More voices, from more places, leads to more varied content. That’s as true for radio as it is for any other medium, and in the creative industries, we’re all competing for audiences. A diversity of voices also leads to a more highly motivated workforce, who in turn produce great creative output – and audiences respond to that. 

It’s encouraging that the Government is taking well-being issues seriously, providing platforms to a broad range of speakers that offer unique perspectives on bettering their respective organisations and society in general.

I was joined on stage by the wonderful Sylvia Mac (Founder of Love Disfigure) and Manjit K Gill (CEO of Binti), who represent really important organisations that tackle serious mental health issues head on by respectively addressing the stigma suffered by burn victims and helping to provide girls around the world with menstrual dignity.

Commercial radio produces a great range of content, not least through its smaller stations, many of which have niche audiences. Understandably, these stations aren’t recorded by Ofcom in their annual report, which is why we produced our Tuning In to Diversity report, cataloguing the work these broadcasters do for their listeners and their communities. Commercial radio is particularly proud of its success with black, Asian and minority ethnic (BAME) audiences, reaching 62% of this audience.

There is still more work to do, but we are changing.

Although commercial radio competes furiously with the BBC on content, we work with them on industry wide issues like this. Radio needs to be a welcoming, accessible medium for prospective talent across the spectrum. There was a brilliant example last week as we hosted our fifth – and first outside London – radio masterclass for BAME young people. Together with Creative Access, we are working to open up the creative industries to the broadest range of young talent, including a renewed focus on social mobility. It was inspiring to see an audience respond to such a diverse array of talent on stage, with insightful questions asked of panellists including BBC 5 Live’s Dotun Adebayo and KISS FM’s Swarzy.
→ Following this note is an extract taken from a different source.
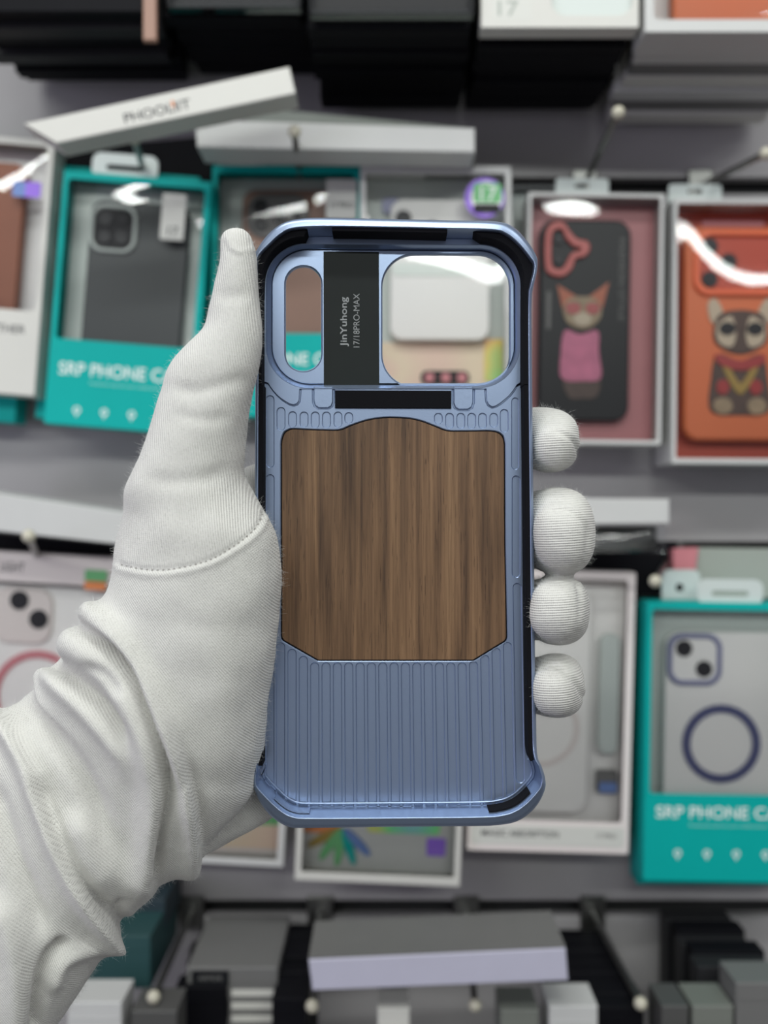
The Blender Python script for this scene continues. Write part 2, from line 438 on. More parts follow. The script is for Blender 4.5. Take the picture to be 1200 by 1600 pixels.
# --- row of boxes behind the hand, upper row ---
b = srp_box(-150, 246, 205, 400, .725, 4.5, 270, 'teal card box mostly hidden behind the white box at the left edge', 3)
b = srp_box(88, 258, 225, 396, .724, 4.8, 270, 'teal card box hanging directly behind the one with the charcoal case, its left edge showing', 4)
pk = srp_box(100, 266, 232, 396, .70, 4.6, 262, 'teal window box with charcoal phone case, left of the gloved thumb', 5, 92, (17, 222, 308, 20), tilt=.034, twist=.05)
def inner(pk, name, lab, cat='phone case'):
    e = empty(name, pk.e.location, pk.e.rotation_euler); tag(e, lab, cat)
    q = Pack.__new__(Pack); q.e = e; q.k = pk.k; return q
q = inner(pk, 'phone_case', 'charcoal phone case with square camera ring inside the left teal window box')
q.rect('back_shell', 40, 34, 198, 376, 22, .010, .017, M['charcoal'], (), .001)
q.rect('camera_ring', 42, 42, 116, 118, 22, .007, .0115, M['tray'], [rrect(48, 48, 110, 112, 17)], .001)
q.rect('camera_plate', 48, 48, 110, 112, 17, .0088, .0105, M['darkg'])
lens_bumps(q, [(66, 66, 11), (66, 94, 11), (93, 92, 12), (94, 64, 7)], .0075, q.e)
l = inner(pk, 'size_label', 'white paper sticker on the film of the left teal window box', 'label')
l.rect('paper', 158, 24, 195, 96, 3, -.0016, -.0013, M['label']); l.text('17', 170, 186, 82, 14, -.0017, M['ink'])

pk = srp_box(332, 258, 232, 392, .71, 0.4, 262, 'teal window box with tan phone case, partly hidden by the blue case', 8, 128, (14, 222, 302, 19), tilt=.030, twist=-.03)
q = inner(pk, 'phone_case', 'tan phone case inside the teal window box seen through the oval opening')
q.rect('back_shell', 44, 30, 200, 374, 22, .010, .017, M['tan'], (), .001)
q.rect('camera_plate', 52, 38, 150, 108, 26, .0075, .0105, M['grey'], (), .001)
lens_bumps(q, [(74, 60, 12), (74, 88, 11), (104, 74, 12), (132, 74, 7)], .0060, q.e)
l = inner(pk, 'size_label', 'cream paper sticker on the film of the middle teal window box', 'label')
l.rect('paper', 178, 22, 226, 84, 3, -.0016, -.0013, M['label']); l.text('17 PRO', 186, 220, 62, 9, -.0017, M['ink'])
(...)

If that audience is anything to go by, radio broadcasting is in safe hands.

Speaking of a highly motivated workforce – nothing burns out a team and stifles creativity more than failing to look after mental health, and it’s another area where radio is industry is doing a lot of work. The Mental Health Minute exploits radio’s unique properties of being simultaneously intimate, yet part of something collective. With Heads Together, this year for the second time we’ve simultaneously broadcast one minute of audio across the whole of the UK, across 500 BBC, community and commercial radio stations to more than 20 million people, encouraging people to consider their mental health, and the mental health of others, ultimately helping to break down the stigma surrounding the topic.

Discussions about mental health are much more frequent now, and commercial radio is a big part of the change, with initiatives like Bauer’s Where’s Your Head At? campaign leading the way.

As I told the room at Alexandra Palace: Constant reinvention, and giving people something to be proud of beyond commercial gain, leads to better team working and improves mental health. Oh and by the way, it’s good business too.